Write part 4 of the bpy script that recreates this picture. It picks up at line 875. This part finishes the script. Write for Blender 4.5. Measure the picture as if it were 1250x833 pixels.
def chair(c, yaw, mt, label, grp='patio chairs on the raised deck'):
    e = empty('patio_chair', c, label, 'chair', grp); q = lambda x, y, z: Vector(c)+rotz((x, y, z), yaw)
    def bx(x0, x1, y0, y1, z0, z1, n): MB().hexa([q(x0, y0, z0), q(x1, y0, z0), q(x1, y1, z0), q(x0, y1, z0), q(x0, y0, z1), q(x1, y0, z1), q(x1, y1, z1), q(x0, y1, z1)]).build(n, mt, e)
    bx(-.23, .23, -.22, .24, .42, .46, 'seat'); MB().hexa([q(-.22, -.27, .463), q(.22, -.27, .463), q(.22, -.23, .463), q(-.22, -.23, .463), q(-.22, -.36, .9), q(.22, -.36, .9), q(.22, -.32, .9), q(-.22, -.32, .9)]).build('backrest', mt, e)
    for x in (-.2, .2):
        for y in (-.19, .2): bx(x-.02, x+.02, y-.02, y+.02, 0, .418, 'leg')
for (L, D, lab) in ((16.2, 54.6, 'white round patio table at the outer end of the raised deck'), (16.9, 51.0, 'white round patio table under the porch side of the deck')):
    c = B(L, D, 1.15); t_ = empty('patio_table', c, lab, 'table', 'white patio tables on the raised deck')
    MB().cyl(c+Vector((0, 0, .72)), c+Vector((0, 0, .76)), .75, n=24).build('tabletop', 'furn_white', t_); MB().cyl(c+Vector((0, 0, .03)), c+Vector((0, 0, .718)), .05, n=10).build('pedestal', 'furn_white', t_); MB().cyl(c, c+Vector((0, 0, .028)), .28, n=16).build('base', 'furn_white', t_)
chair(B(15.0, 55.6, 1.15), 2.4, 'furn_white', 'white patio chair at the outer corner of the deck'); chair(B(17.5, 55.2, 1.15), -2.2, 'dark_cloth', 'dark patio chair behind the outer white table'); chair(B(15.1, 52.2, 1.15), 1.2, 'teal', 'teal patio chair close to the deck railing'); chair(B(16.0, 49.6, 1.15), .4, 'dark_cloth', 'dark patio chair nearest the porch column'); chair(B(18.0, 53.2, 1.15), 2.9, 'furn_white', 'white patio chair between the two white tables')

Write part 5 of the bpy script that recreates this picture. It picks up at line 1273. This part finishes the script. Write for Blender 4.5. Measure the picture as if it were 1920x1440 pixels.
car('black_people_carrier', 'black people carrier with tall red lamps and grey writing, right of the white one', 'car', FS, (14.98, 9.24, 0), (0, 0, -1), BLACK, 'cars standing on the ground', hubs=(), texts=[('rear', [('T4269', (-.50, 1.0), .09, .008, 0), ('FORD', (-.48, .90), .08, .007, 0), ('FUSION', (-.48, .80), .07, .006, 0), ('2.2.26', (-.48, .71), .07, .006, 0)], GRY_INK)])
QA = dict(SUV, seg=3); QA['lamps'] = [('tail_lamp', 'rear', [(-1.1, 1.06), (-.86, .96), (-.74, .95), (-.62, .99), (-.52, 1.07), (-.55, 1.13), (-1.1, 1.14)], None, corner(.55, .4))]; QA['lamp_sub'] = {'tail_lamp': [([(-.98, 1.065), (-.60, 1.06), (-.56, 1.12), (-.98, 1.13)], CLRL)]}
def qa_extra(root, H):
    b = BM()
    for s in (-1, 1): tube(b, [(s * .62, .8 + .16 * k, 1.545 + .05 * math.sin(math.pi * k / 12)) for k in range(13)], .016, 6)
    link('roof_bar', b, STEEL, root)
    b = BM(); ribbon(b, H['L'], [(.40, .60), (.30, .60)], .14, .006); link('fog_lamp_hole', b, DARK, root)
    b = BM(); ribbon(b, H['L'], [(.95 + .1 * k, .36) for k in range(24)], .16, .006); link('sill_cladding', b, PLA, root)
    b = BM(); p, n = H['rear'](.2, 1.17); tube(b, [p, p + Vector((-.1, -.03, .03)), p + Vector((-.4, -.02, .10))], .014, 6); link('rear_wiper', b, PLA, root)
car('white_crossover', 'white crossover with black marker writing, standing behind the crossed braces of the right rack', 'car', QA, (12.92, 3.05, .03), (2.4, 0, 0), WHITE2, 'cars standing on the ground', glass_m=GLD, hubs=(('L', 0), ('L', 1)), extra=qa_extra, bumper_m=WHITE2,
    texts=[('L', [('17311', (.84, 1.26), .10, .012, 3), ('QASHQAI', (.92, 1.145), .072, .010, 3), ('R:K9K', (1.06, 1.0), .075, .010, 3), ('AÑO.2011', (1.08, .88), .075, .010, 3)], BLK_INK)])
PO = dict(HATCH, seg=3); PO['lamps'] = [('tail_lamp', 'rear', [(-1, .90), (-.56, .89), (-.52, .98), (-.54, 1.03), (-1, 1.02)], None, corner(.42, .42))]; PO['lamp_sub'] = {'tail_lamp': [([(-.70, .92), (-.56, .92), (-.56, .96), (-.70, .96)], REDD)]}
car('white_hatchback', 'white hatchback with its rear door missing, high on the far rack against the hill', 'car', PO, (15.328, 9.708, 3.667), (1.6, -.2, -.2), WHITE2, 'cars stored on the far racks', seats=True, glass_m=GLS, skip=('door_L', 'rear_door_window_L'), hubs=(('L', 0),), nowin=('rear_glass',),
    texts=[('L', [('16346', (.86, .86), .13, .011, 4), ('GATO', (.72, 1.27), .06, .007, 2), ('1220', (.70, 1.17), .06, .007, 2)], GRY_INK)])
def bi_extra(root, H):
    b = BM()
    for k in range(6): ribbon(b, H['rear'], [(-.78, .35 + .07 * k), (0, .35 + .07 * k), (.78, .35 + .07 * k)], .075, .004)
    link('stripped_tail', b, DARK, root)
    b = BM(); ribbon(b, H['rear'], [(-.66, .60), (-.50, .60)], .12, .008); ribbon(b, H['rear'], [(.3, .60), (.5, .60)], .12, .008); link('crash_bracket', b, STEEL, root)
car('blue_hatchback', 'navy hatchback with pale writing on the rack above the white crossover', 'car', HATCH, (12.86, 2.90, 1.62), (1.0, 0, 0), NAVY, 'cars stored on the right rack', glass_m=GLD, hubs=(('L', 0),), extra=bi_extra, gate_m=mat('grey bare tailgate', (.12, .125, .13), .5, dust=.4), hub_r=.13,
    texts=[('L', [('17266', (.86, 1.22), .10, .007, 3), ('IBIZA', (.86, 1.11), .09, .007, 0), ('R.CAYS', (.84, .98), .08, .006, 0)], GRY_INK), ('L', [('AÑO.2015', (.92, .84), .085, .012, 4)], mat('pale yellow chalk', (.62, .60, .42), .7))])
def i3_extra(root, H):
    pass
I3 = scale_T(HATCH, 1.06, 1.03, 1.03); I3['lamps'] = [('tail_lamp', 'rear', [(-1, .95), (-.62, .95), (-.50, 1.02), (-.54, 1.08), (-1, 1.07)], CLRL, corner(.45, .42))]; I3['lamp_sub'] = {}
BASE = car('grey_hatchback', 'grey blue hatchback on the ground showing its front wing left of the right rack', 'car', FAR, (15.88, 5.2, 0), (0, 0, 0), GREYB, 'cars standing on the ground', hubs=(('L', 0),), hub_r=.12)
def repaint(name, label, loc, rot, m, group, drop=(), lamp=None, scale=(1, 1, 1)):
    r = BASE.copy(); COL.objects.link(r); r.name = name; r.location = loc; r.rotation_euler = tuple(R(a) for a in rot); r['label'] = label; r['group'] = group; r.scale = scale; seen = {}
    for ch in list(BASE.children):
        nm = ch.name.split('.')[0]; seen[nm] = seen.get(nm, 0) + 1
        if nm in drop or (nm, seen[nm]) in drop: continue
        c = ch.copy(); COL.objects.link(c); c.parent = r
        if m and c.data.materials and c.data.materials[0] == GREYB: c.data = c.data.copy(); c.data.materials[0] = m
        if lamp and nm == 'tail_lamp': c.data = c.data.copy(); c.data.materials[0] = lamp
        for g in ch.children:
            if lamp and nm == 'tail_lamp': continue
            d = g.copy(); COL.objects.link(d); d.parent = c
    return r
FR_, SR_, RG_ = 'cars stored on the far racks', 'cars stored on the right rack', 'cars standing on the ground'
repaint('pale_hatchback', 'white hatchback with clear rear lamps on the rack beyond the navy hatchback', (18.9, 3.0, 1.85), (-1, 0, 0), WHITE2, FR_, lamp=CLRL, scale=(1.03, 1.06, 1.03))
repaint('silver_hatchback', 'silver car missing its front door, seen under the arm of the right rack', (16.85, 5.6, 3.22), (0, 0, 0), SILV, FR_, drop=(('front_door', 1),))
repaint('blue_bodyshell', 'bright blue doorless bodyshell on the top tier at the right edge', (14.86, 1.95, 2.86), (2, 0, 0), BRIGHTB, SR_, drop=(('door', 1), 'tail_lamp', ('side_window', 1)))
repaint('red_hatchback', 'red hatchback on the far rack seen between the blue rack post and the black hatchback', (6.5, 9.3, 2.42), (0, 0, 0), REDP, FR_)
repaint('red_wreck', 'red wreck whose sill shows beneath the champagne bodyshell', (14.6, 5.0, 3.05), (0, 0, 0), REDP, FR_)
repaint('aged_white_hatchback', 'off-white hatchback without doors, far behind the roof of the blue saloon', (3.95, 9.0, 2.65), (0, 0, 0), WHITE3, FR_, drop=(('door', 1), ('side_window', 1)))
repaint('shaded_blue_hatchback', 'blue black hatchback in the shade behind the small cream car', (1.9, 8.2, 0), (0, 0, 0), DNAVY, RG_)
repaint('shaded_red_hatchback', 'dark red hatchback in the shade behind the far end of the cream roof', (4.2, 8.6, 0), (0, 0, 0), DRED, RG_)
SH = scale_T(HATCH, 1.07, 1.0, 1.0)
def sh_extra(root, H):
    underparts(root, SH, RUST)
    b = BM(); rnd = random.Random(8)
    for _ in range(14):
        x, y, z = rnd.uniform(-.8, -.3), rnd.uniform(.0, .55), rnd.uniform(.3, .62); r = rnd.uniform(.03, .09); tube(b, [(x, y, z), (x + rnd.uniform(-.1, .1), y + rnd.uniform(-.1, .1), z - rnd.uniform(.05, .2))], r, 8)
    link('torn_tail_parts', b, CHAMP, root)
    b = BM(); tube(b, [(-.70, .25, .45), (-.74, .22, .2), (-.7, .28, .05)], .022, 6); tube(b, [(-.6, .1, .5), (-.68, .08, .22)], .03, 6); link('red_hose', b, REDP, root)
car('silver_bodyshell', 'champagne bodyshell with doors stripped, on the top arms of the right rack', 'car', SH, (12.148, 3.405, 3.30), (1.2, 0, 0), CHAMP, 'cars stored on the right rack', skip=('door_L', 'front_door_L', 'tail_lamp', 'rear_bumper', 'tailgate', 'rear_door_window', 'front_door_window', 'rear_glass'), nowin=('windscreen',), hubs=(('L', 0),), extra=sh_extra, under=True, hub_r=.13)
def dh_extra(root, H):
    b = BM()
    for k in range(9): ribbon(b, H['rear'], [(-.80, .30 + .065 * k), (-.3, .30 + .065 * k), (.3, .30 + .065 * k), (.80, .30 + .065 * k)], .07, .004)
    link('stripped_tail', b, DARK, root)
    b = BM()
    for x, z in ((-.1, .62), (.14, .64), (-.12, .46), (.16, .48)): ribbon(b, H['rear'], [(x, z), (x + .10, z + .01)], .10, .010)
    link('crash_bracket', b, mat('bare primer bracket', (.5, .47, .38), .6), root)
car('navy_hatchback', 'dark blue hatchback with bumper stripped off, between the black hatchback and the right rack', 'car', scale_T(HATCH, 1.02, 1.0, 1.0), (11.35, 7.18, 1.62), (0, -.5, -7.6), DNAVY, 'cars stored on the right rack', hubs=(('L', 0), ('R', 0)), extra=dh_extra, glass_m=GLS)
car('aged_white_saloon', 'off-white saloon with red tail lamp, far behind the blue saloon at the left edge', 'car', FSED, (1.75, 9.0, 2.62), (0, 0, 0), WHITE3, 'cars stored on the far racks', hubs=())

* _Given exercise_
Print, please, the lines from the first line of the material through the line that contains "chair(B(15.0, 55.6, 1.15), 2.4, 'furn_white', 'white", exactly as written and with nothing added.

* _Written solution_
Write part 4 of the bpy script that recreates this picture. It picks up at line 875. This part finishes the script. Write for Blender 4.5. Measure the picture as if it were 1250x833 pixels.
def chair(c, yaw, mt, label, grp='patio chairs on the raised deck'):
    e = empty('patio_chair', c, label, 'chair', grp); q = lambda x, y, z: Vector(c)+rotz((x, y, z), yaw)
    def bx(x0, x1, y0, y1, z0, z1, n): MB().hexa([q(x0, y0, z0), q(x1, y0, z0), q(x1, y1, z0), q(x0, y1, z0), q(x0, y0, z1), q(x1, y0, z1), q(x1, y1, z1), q(x0, y1, z1)]).build(n, mt, e)
    bx(-.23, .23, -.22, .24, .42, .46, 'seat'); MB().hexa([q(-.22, -.27, .463), q(.22, -.27, .463), q(.22, -.23, .463), q(-.22, -.23, .463), q(-.22, -.36, .9), q(.22, -.36, .9), q(.22, -.32, .9), q(-.22, -.32, .9)]).build('backrest', mt, e)
    for x in (-.2, .2):
        for y in (-.19, .2): bx(x-.02, x+.02, y-.02, y+.02, 0, .418, 'leg')
for (L, D, lab) in ((16.2, 54.6, 'white round patio table at the outer end of the raised deck'), (16.9, 51.0, 'white round patio table under the porch side of the deck')):
    c = B(L, D, 1.15); t_ = empty('patio_table', c, lab, 'table', 'white patio tables on the raised deck')
    MB().cyl(c+Vector((0, 0, .72)), c+Vector((0, 0, .76)), .75, n=24).build('tabletop', 'furn_white', t_); MB().cyl(c+Vector((0, 0, .03)), c+Vector((0, 0, .718)), .05, n=10).build('pedestal', 'furn_white', t_); MB().cyl(c, c+Vector((0, 0, .028)), .28, n=16).build('base', 'furn_white', t_)
chair(B(15.0, 55.6, 1.15), 2.4, 'furn_white', 'white patio chair at the outer corner of the deck'); chair(B(17.5, 55.2, 1.15), -2.2, 'dark_cloth', 'dark patio chair behind the outer white table'); chair(B(15.1, 52.2, 1.15), 1.2, 'teal', 'teal patio chair close to the deck railing'); chair(B(16.0, 49.6, 1.15), .4, 'dark_cloth', 'dark patio chair nearest the porch column'); chair(B(18.0, 53.2, 1.15), 2.9, 'furn_white', 'white patio chair between the two white tables')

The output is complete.